Verizon reports that attacks targeting PIN data “exploded” last year.

These PIN-based attacks hit the consumer much harder than typical signature-based counterfeit attacks in which a consumer’s credit card is compromised. Investigators found that PIN fraud typically leads to cash being withdrawn directly from the consumer’s account – whether it is a checking, savings or brokerage account – placing a greater burden on the consumer to prove that transactions are fraudulent.

The higher monetary value commanded by PIN data has spawned a cycle of innovation in attack methodologies. Criminals have re-engineered their processes and developed new tools, such as memory-scraping malware, to steal this valuable commodity.

Bryan Sartin, director of investigative response for Verizon Business, told Wired.com that these attacks involved assaults on both unencrypted data held on insecure systems and encrypted data.
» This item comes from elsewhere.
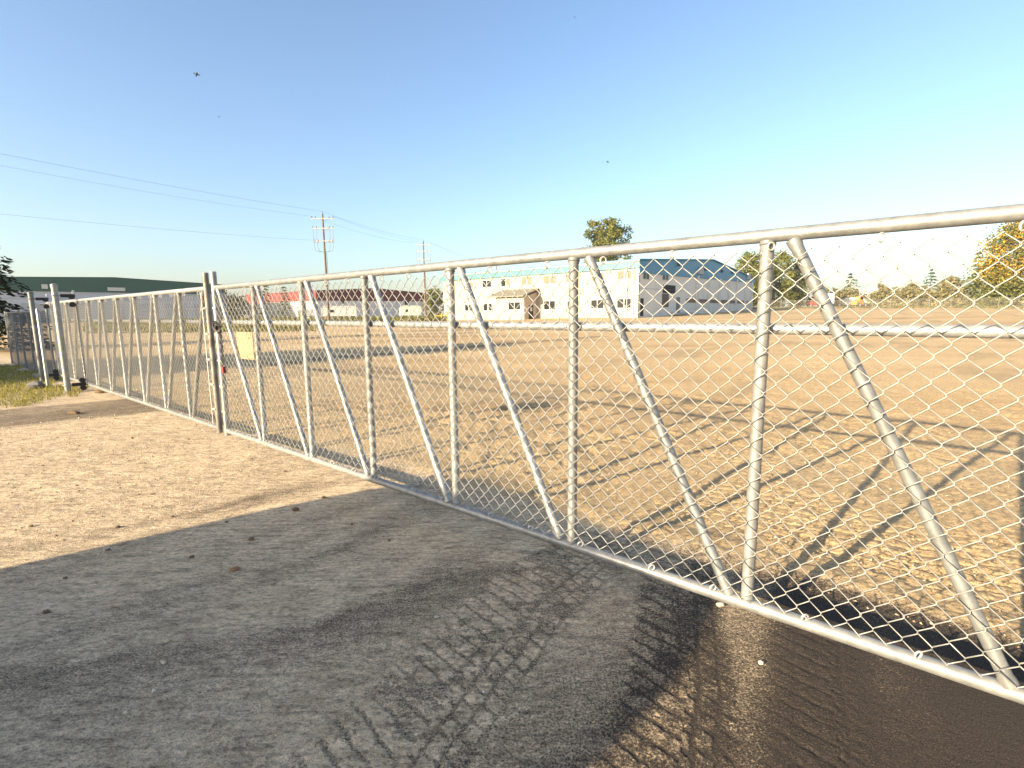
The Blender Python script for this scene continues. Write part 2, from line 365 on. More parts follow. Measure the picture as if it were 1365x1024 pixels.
# ================================================================ GATE
HB, HT, HM = .14, 1.97, 1.5426                    # rail centre heights
RP = .0295
def gp(t, z, off=0.): return G0 + GD*t + GN*off + Vector((0, 0, z))
def add_mesh(mb, t0, t1, z0, z1, seed, r=.0028, pitch=.0505):
    rnd = random.Random(seed); n = int((t1-t0)/pitch); dz = pitch; nz = int((z1-z0)/dz)
    if nz % 2: nz -= 1
    ph = [rnd.uniform(0, 6) for _ in range(6)]
    def wav(t, z): return .006*math.sin(t*2.1+ph[0]+z*1.7)+.004*math.sin(t*5.3+ph[1]-z*3)
    def sag(t, z): return .007*math.sin(t*3.1+ph[2]+z)+.004*math.sin(z*6+ph[3]+t*2.2)
    for j in range(n):
        t = t0+j*pitch; pts = []
        jt = rnd.uniform(-.002, .002)
        for i in range(nz+1):
            side = (i + j) % 2
            tt = t + (pitch+.0035 if side else -.0035) + jt + sag(t, i*dz)
            z = z0+i*dz + sag(t*1.3+2, i*dz)*.8
            o = -.042 + wav(tt, z) + (.0035 if side else -.0035)
            if 0 < i < nz:                     # the wire bends round its neighbour
                e = .0042
                pts.append(gp(tt-(e if side else -e)*.6, z-e, o)); pts.append(gp(tt-(e if side else -e)*.6, z+e, o*1.0-(.003 if side else -.003)))
            else: pts.append(gp(tt, z, o))
        mb.tube(pts, r, 6, False)
    return mb
def tie(mb, t, z): return mb.torus(gp(t, z, -.034), GD*.75+GN*.6+Vector((0, 0, .1)), .017, .0045)
def gate_leaf(root, t0, t1, posts, diags, end_t, seed, mesh_to):
    MB().tube([gp(t0, HT), gp((t0+t1)/2, HT+.004), gp(t1, HT)], .031, 16).build('top_rail', galv, root, True)
    MB().tube([gp(t0, HB), gp(t1, HB)], .032, 16).build('bottom_rail', galv, root, True)
    MB().tube([gp(t0, HM, .062), gp(t1, HM, .062)], .026, 14).build('middle_rail', galv, root, True)
    for t in posts: MB().tube([gp(t, HB+.02), gp(t, HB+.045), gp(t, HB+.06), gp(t, HT-.06), gp(t, HT-.045), gp(t, HT-.02)], [RP+.006, RP+.004, RP, RP, RP+.004, RP+.006], 14).build('vertical_post', galv, root, True)
    for ta, tb in diags:
        q = MB().tube([gp(ta, HT-.025).lerp(gp(tb, HB+.025), f) for f in (0, .015, .022, .978, .985, 1)], [RP+.003, RP+.001, RP-.0025, RP-.0025, RP+.001, RP+.003], 14); q.build('diagonal_brace', galv, root, True)
    for t in posts:
        for z in (HB+.036, HT-.036): MB().torus(gp(t, z), (0, 0, 1), RP+.002, .006, 14, 5).build('weld_bead', galv_old_shade, root, True)
        MB().torus(gp(t, HM, .03), GN, .022, .008, 12, 5).build('weld_bead', galv_old_shade, root, True)
    MB().tube([gp(end_t, HB-.06), gp(end_t, HT+.20)], .036, 16).build('end_post', galv_dark if seed == 2 else galv, root, True)
    add_mesh(MB(), t0, mesh_to, HB+.045, HT-.045, seed).build('chain_link_mesh', wire_m, root, True, False)
    rnd = random.Random(seed+5); t = t0+.2; k = 0
    while t < t1-.1:
        tie(MB(), t+rnd.uniform(-.05, .05), HT-.050).build('tie_ring', white_metal, root, True)
        tie(MB(), t+rnd.uniform(-.1, .1)+.1, HB+.046).build('tie_ring', white_metal, root, True)
        t += .42 if t < 6 else .5
    # tension bar and its clips next to the end post
    sgn = -1 if seed == 1 else 1
    MB().tube([gp(end_t+sgn*.075, HB+.05, -.045), gp(end_t+sgn*.075, HT-.05, -.045)], .008, 6).build('tension_bar', white_metal, root, True)
    for q in range(5):
        z = .4+q*.33
        MB().box(gp(end_t+sgn*.04, z, -.04), (.11, .006, .02), GD).build('tension_clip', white_metal, root)
g1 = thing('sliding_gate', 'nearer leaf of the galvanized pipe sliding gate, running out of the picture on the right', 'gate', gp(2, 0))
SP = 1.0606
gate_leaf(g1, -2.3, 6.34, [SP*k for k in range(-2, 6)], [(SP*k-.105, SP*(k-1)+.09) for k in range(-1, 6)]+[(6.25, SP*5+.09)], 6.37, 1, 6.30)
g2 = thing('sliding_gate', 'farther leaf of the galvanized pipe sliding gate, between the two joined posts and roller posts', 'gate', gp(11, 0))
lp = [7.62, 8.66, 9.72, 10.76, 11.8, 12.86, 13.9, 14.92, 15.9]
gate_leaf(g2, 6.62, 16.72, lp+[16.68], [(6.72, 7.52)]+[(lp[k]+.1, lp[k+1]-.1) for k in range(8)], 6.62, 2, 16.68)
MB().tube([gp(16.7, HT), gp(18.1, HT)], .036, 12).build('tail_rail', galv, g2, True)
# roller posts
def roller_post(t, label, h, m, rad):
    b = gp(t, 0, -.36); th = thing('support_post', label, 'gate post', b)
    MB().tube([b-Vector((0, 0, .1)), b+Vector((0, 0, h))], rad, 20).build('post', m, th, True)
    MB().tube([b+Vector((0, 0, h-.02)), b+Vector((0, 0, h+.03)), b+Vector((0, 0, h+.055))], [rad+.008, rad+.008, rad*.5], 16).build('post_cap', m, th, True)
    for z, dz in ((HT, .1), (HB+.02, .0)):
        MB().torus(b+Vector((0, 0, z+dz)), (0, 0, 1), rad+.006, .014, 18, 6).build('post_clamp', m, th, True)
        q = MB().box(b+GN*.2+Vector((0, 0, z+dz)), (.05, .24, .07), GD); br = q.build('roller_bracket', rust, th)
        for s in (-1, 1):
            MB().tube([gp(t, z, -.10)+Vector((0, 0, s*.085))-GD*.045, gp(t, z, -.10)+Vector((0, 0, s*.085))+GD*.045], .055, 14).build('roller', rust, br, True)
        if dz: MB().tube([gp(t, z+.1, -.06), gp(t, z+.22, -.06)], [.03, .02], 8).build('bolt', white_metal, br, True)
roller_post(13.72, 'thick pale roller post on the gravel, the brighter of two', 2.27, galv, .056)
roller_post(16.62, 'thick grey roller post, coloured dark for shade, at the grass corner behind the brighter one', 2.2, galv_old_shade, .055)
pp = gp(15.55, 0, -.42)
fp = tag(MB().tube([pp-Vector((0, 0, .1)), pp+Vector((0, 0, 1.80)), pp+Vector((0, 0, 1.83))], [.034, .034, .015], 14).build('fence_post', galv, None, True),
         'slender bare galvanized post between the two thick roller posts', 'fence post')
# sign and lock chain
sg = thing('sign', 'blank cream sign panel wired to the mesh beside the joined gate posts', 'sign', gp(5.75, 1.0, .05))
a_, b_ = gp(5.99, 1.33, -.01), gp(5.38, .98, -.01)
tl = G0.copy()
MB().box(gp(5.68, 1.27, .02), (.43, .006, .32), GD).build('panel', mat('cream_sign_back', (.36, .29, .15), .5, 0, .06, 3), sg)
for dt in (-.17, .17):
    for z in (1.15, 1.39): MB().torus(gp(5.68+dt, z, -.005), GD, .03, .003, 10, 4).build('wire_tie', wire_m, sg, True)
ch = thing('lock_chain', 'dark chain with red padlock tag hanging by the joined gate posts', 'chain', gp(6.1, 1.5, -.05))
redp = mat('red_plastic', (.16, .02, .02), .6); lk = MB()
for k in range(17):
    z = 1.52-.03*k; lk.torus(gp(6.12+.008*math.sin(k*2.), z, -.07), GD if k % 2 else GN, .014, .004, 8, 4)
lk.build('chain', rust, ch, True)
MB().box(gp(6.12, .96, -.075), (.05, .03, .08), GD).build('padlock', redp, ch)
MB().torus(gp(6.3, 1.50, -.06), GN, .05, .016, 10, 5).torus(gp(6.22, 1.47, -.06), GN+GD*.4, .045, .016, 10, 5).build('chain_bundle', rust, ch, True)
# ================================================================ FENCES
def chain_fence(name, label, pts, h, step, wm, pm, cell, rw, rp, barbs=0, skip_rail=False):
    """pts: ground polyline (Vectors) -> one fence thing with posts, top rail and a diamond mesh"""
    th = thing(name, label, 'fence', pts[0])
    rail, net, wires = MB(), MB(), MB(); n_ = 0
    for A, B in zip(pts[:-1], pts[1:]):
        L = (B-A).length; d = (B-A)/L; n = max(1, round(L/step))
        for k in range(n+1):
            if k == n and B is not pts[-1]: continue
            P = A+(B-A)*(k/n); P.z = gz(P.x, P.y)
            MB().tube([P-Vector((0, 0, .2)), P+Vector((0, 0, h+.05))], rp, 7).build('post', pm, th, True)
        def q(t, z):
            P = A+d*t; return Vector((P.x, P.y, gz(P.x, P.y)+z))
        if not skip_rail: rail.tube([q(L*i/12, h) for i in range(13)], rp*.75, 6)
        for b in range(barbs): wires.tube([q(L*i/12, h+.1+.12*b) for i in range(13)], rw*1.2, 4)
        m = int(L/cell)
        for s in (0, 1):
            for k in range(-int(h/cell), m+1):
                t0 = k*cell; t1 = t0+h
                a0, b0 = max(t0, 0), min(t1, L)
                if b0 <= a0: continue
                za, zb = (a0-t0), (b0-t0)
                if s: za, zb = h-za, h-zb
                net.tube([q(a0, za), q(b0, zb)], rw, 3, False)
    if not skip_rail: rail.build('top_rail', pm, th, True)
    if barbs: wires.build('strand_wire', wm, th, True)
    net.build('chain_link_mesh', wm, th, False, False)
    return th
lf0 = gp(17.0, 0, -.05)
chain_fence('chain_link_fence', 'old chain link fence, coloured dark for shade, at the left edge beside the grass', [lf0, lf0+GD*7.5], 1.78, 1.55, wire_old_shade, galv_old_shade, .085, .0028, .028)
F1, F2, F3, F4 = ground_at(955, 150), ground_at(1080, 128), ground_at(1365, 90), ground_at(1560, 82)
far_wire = mat('far_fence_wire', (.34, .31, .26), .7)
chain_fence('chain_link_fence', 'long chain link fence along the far right edge of the dirt lot before the trees', [F1, F2, F3, F4], 1.95, 3.6, far_wire, galv_old_shade, .30, .008, .045)
H1, H2, H3 = ground_at(175, 92), ground_at(430, 92), ground_at(592, 92)
chain_fence('chain_link_fence', 'dark chain link fence along the weedy back edge before the red trimmed warehouse', [H1, H2, H3], 2.5, 4.2, wire_old_shade, wire_old_shade, .34, .007, .045)
# ================================================================ BUILDINGS
def hit(px, py, A, B):
    """pixel -> (metres along A->B, height) on the vertical wall through A and B"""
    v = ray(px, py); d = Vector((B.x-A.x, B.y-A.y, 0)).normalized(); nn = Vector((d.y, -d.x, 0))
    t = (Vector((A.x, A.y, 0))-Vector((0, 0, 0))).dot(nn)/v.dot(nn); P = CAM0+v*t
    return (P-Vector((A.x, A.y, 0))).dot(d), P.z
class Wall:
    def __init__(s, A, B):
        s.A = Vector((A.x, A.y, 0)); s.B = Vector((B.x, B.y, 0)); s.L = (s.B-s.A).length; s.d = (s.B-s.A)/s.L
        s.n = Vector((s.d.y, -s.d.x, 0))
        if s.n.dot(s.A) > 0: s.n = -s.n          # outward = towards the camera
    def P(s, t, z, o=0): return s.A+s.d*t+s.n*o+Vector((0, 0, z))
    def rect(s, px0, py0, px1, py1):
        xm, ym = (px0+px1)/2, (py0+py1)/2
        return hit(px0, ym, s.A, s.B)[0], hit(px1, ym, s.A, s.B)[0], hit(xm, py1, s.A, s.B)[1], hit(xm, py0, s.A, s.B)[1]
    def box(s, t0, t1, z0, z1, o0, o1, mb=None):
        mb = mb or MB(); return mb.box(s.P((t0+t1)/2, (z0+z1)/2, (o0+o1)/2), (abs(t1-t0), abs(o1-o0), abs(z1-z0)), s.d)
def window(w, r, parent, fm, halves=('g', 'g'), panel=None, name='window'):
    t0, t1, z0, z1 = r; fr = MB(); k = .09
    w.box(t0-k, t1+k, z1, z1+k, .0, .07, fr); w.box(t0-k, t1+k, z0-k, z0, .0, .09, fr)
    w.box(t0-k, t0, z0, z1, .0, .07, fr); w.box(t1, t1+k, z0, z1, .0, .07, fr); tm = (t0+t1)/2
    w.box(tm-.04, tm+.04, z0, z1, .0, .065, fr)
    f = fr.build(name, fm, parent)
    for i, hh in enumerate(halves):
        a, b = (t0, tm-.04) if i == 0 else (tm+.04, t1)
        w.box(a+.01, b-.01, z0+.01, z1-.01, .0, .03).build('pane' if hh == 'g' else 'boarding', glass if hh == 'g' else panel, f)
SC = .93
LF = at(592, 420, 102*SC); CO = at(850, 420, 75*SC); RE = at(1003, 410, 126*SC)
for P in (LF, CO, RE): P.z = 0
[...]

“We’re seeing entirely new attacks that a year ago were thought to be only academically possible,” Sartin said. “What we see now is people going right to the source… and stealing the encrypted PIN blocks and using complex ways to un-encrypt the PIN blocks.”

Hardware security modules, which act as a form of switch for encrypted data within bank networks, are under active attack. “Essentially, the thief tricks the HSM into providing the encryption key,” Sartin explained. “This is possible due to poor configuration of the HSM or vulnerabilities created from having bloated functions on the device.”

The class of attack has been understood in academic circles for some years (researchers at Cambridge and in Israel have published papers on it) but Verizon’s detailed study is the first evidence that it’s been used in anger.